Quote verbatim every line from the line containing "for layer, (dens, zlo, zhi)" to the line containing "base = Vector((p.x, p.y, hr.uniform(zlo, zhi)", inclusive of both, and no other line.

____________

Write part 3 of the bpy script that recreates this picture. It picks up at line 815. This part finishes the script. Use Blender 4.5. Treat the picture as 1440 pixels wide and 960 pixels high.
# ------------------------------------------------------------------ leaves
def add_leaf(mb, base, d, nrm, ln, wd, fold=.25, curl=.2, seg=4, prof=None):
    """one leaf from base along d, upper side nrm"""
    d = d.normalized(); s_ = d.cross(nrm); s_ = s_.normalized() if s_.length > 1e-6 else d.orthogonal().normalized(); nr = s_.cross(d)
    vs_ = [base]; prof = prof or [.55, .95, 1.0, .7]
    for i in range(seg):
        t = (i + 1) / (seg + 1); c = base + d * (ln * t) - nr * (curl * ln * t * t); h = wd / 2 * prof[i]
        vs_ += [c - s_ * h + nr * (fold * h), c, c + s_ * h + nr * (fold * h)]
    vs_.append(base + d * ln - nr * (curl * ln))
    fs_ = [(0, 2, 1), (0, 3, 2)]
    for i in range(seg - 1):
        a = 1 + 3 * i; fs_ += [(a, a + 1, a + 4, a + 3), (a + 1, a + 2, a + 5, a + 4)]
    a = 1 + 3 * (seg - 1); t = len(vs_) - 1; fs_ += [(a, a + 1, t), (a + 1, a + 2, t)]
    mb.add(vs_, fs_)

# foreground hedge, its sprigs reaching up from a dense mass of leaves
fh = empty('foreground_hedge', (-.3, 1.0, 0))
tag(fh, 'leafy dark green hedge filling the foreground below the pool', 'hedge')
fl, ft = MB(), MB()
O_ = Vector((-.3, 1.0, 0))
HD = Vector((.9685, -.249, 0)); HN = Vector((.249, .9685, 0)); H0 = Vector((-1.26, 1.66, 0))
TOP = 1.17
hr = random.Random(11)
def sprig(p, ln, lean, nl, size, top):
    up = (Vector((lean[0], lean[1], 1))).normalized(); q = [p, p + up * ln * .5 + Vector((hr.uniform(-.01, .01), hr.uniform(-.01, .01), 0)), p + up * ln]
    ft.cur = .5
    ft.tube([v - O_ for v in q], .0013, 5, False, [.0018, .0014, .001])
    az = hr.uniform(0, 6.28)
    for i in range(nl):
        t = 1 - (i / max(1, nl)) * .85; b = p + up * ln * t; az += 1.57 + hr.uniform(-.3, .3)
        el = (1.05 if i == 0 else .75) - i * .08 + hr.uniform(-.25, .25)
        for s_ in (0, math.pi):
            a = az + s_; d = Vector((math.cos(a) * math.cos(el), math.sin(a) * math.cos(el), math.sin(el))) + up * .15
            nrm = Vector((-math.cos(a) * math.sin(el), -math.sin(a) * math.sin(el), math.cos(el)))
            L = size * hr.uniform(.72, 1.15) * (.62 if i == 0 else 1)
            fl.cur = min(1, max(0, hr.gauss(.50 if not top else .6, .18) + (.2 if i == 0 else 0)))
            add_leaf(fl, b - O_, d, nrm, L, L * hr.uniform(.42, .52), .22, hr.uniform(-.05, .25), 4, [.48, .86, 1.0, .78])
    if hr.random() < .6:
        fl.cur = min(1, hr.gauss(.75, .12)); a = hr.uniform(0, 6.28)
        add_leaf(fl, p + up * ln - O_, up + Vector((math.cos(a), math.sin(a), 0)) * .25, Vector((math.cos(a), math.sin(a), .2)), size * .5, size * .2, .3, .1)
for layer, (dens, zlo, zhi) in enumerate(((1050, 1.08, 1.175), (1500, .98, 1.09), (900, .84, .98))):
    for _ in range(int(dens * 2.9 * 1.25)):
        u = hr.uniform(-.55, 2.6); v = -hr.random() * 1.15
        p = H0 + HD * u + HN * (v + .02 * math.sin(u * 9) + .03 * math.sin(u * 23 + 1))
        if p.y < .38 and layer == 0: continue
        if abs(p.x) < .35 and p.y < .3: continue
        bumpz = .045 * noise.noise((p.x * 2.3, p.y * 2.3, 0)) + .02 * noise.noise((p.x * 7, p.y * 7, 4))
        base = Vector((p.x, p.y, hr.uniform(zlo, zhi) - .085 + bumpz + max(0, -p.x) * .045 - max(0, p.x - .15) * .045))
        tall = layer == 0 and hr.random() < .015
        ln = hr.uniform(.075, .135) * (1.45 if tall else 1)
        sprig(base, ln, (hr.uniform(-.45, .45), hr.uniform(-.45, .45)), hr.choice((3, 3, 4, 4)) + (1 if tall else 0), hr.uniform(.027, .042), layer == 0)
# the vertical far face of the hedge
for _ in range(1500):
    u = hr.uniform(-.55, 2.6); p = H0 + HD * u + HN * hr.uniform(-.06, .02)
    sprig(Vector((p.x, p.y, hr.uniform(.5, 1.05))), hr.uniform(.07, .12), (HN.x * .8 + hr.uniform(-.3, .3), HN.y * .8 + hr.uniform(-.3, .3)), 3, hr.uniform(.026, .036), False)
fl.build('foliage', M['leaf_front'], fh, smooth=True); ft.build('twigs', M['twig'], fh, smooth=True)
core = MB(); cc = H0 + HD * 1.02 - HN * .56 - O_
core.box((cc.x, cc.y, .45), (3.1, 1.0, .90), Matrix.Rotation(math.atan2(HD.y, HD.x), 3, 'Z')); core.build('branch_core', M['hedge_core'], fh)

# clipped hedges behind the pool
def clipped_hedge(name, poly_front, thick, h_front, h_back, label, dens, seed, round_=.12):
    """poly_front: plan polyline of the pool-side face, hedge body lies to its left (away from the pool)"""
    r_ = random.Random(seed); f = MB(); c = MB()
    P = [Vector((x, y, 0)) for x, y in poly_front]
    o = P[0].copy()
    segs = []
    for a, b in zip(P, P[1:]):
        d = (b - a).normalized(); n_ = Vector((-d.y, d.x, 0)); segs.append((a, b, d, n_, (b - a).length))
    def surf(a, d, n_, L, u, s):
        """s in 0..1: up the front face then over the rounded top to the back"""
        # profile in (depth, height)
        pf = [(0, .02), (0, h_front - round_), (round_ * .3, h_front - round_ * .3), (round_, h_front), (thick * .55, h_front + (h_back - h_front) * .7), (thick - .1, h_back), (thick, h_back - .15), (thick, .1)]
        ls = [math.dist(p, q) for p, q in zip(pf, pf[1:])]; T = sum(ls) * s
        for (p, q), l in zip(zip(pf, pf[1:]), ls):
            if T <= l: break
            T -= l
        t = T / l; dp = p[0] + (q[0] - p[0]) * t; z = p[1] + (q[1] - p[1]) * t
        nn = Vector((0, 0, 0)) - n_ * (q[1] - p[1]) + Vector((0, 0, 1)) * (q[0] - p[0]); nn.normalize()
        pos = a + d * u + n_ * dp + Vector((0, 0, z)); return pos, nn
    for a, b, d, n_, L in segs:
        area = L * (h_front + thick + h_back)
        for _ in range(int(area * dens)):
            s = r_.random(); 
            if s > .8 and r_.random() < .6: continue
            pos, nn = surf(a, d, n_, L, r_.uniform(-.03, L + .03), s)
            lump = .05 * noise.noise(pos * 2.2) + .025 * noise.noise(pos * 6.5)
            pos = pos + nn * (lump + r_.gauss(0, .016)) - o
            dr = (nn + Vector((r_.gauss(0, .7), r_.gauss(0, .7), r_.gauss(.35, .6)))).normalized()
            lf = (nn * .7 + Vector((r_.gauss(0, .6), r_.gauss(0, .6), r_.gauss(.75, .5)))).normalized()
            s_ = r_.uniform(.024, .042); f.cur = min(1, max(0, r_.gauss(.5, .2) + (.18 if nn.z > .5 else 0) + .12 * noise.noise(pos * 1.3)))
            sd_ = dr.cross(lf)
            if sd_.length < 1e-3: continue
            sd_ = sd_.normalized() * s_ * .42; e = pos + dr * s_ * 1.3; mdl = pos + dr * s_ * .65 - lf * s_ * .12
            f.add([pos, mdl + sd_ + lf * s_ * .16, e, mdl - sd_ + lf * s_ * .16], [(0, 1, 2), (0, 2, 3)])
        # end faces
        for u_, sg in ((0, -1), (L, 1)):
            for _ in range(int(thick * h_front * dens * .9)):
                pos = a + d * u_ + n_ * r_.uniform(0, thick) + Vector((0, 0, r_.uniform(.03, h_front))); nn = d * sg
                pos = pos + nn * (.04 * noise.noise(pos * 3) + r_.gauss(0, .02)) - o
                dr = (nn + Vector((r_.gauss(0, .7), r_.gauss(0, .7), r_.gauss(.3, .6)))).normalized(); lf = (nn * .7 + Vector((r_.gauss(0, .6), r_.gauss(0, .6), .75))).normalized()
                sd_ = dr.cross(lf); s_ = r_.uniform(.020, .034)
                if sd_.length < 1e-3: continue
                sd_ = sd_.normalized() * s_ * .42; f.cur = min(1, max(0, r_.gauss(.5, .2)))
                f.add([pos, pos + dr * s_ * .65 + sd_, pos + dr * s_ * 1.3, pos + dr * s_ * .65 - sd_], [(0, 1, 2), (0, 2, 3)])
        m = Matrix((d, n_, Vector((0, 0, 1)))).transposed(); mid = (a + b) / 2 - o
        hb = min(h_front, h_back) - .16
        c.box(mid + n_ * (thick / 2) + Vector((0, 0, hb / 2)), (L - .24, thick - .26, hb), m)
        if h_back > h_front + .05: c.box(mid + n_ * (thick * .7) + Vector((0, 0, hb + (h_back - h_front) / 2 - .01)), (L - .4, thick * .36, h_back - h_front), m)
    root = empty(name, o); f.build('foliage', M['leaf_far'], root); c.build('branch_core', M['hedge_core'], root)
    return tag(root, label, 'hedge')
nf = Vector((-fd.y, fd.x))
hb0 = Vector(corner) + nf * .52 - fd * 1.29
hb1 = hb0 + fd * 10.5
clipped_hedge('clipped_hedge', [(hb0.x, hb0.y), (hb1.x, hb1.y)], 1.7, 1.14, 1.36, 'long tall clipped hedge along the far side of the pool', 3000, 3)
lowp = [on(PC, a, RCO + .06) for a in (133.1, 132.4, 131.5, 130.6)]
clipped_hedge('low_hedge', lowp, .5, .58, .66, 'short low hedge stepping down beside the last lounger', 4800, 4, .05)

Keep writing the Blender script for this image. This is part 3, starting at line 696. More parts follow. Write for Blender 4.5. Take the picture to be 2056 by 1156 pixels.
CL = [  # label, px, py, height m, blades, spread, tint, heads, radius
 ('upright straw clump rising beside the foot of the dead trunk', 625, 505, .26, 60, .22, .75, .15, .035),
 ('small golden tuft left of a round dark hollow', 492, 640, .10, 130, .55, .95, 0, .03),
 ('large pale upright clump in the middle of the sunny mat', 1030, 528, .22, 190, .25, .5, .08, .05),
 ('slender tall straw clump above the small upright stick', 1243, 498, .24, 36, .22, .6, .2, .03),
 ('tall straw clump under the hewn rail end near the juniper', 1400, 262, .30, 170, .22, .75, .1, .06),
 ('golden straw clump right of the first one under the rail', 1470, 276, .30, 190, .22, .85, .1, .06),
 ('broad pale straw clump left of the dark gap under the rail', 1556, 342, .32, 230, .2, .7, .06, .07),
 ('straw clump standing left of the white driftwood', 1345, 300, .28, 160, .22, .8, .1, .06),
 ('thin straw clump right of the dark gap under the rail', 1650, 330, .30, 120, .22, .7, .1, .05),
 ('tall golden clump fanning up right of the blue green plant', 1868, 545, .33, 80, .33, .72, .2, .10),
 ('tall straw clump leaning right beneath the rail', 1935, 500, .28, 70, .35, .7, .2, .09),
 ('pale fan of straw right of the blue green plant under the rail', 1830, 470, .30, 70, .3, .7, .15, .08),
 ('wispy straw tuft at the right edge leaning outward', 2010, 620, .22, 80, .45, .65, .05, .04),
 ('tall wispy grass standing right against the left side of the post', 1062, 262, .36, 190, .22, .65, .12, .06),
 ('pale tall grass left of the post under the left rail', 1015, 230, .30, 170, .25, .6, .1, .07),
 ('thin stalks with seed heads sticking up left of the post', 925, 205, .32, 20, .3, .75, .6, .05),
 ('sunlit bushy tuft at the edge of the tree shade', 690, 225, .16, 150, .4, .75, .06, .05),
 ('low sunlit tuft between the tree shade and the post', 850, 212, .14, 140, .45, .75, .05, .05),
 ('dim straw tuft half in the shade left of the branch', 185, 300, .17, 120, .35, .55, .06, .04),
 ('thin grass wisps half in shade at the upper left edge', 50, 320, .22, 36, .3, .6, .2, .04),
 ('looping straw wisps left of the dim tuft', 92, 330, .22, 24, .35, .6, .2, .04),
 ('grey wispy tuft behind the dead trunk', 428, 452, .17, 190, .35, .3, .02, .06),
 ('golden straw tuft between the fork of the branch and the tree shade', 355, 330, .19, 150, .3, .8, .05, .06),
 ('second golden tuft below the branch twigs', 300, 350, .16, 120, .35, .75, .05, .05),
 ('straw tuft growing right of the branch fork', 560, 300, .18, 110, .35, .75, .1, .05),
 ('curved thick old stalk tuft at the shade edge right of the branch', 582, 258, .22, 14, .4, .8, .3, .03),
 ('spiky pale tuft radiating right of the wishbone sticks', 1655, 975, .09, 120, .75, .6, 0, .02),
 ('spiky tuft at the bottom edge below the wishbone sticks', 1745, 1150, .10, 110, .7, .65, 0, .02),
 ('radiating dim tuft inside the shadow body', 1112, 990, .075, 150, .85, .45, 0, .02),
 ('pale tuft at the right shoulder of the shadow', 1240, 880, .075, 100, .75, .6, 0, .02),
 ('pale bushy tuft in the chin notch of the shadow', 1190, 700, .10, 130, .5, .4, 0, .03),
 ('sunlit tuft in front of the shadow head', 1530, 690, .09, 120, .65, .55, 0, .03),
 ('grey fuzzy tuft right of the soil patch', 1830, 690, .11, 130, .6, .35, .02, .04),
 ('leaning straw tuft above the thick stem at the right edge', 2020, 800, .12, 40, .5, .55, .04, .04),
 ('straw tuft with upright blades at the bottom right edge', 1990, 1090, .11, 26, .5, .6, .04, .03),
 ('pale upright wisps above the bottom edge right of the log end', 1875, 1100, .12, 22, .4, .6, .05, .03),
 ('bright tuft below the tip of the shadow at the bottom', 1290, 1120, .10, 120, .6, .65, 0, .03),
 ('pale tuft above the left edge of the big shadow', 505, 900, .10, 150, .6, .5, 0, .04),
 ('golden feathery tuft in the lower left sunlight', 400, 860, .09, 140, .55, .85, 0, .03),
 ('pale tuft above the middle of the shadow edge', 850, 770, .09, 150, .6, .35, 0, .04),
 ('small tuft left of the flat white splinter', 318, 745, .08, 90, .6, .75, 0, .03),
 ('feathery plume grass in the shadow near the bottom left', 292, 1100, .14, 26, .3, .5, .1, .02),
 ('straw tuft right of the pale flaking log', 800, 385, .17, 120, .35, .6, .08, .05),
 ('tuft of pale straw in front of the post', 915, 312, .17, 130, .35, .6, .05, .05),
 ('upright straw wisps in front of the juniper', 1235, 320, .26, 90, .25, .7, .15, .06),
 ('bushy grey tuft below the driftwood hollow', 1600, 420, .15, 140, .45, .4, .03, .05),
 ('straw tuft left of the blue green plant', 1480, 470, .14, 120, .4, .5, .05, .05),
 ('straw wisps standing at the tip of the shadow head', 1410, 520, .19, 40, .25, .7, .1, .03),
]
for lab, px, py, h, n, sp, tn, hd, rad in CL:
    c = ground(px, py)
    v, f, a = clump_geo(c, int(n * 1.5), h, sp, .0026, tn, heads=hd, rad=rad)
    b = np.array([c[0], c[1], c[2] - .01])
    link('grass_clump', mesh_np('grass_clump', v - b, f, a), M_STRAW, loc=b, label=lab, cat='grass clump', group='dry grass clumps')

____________

The result:
for layer, (dens, zlo, zhi) in enumerate(((1050, 1.08, 1.175), (1500, .98, 1.09), (900, .84, .98))):
    for _ in range(int(dens * 2.9 * 1.25)):
        u = hr.uniform(-.55, 2.6); v = -hr.random() * 1.15
        p = H0 + HD * u + HN * (v + .02 * math.sin(u * 9) + .03 * math.sin(u * 23 + 1))
        if p.y < .38 and layer == 0: continue
        if abs(p.x) < .35 and p.y < .3: continue
        bumpz = .045 * noise.noise((p.x * 2.3, p.y * 2.3, 0)) + .02 * noise.noise((p.x * 7, p.y * 7, 4))
        base = Vector((p.x, p.y, hr.uniform(zlo, zhi) - .085 + bumpz + max(0, -p.x) * .045 - max(0, p.x - .15) * .045))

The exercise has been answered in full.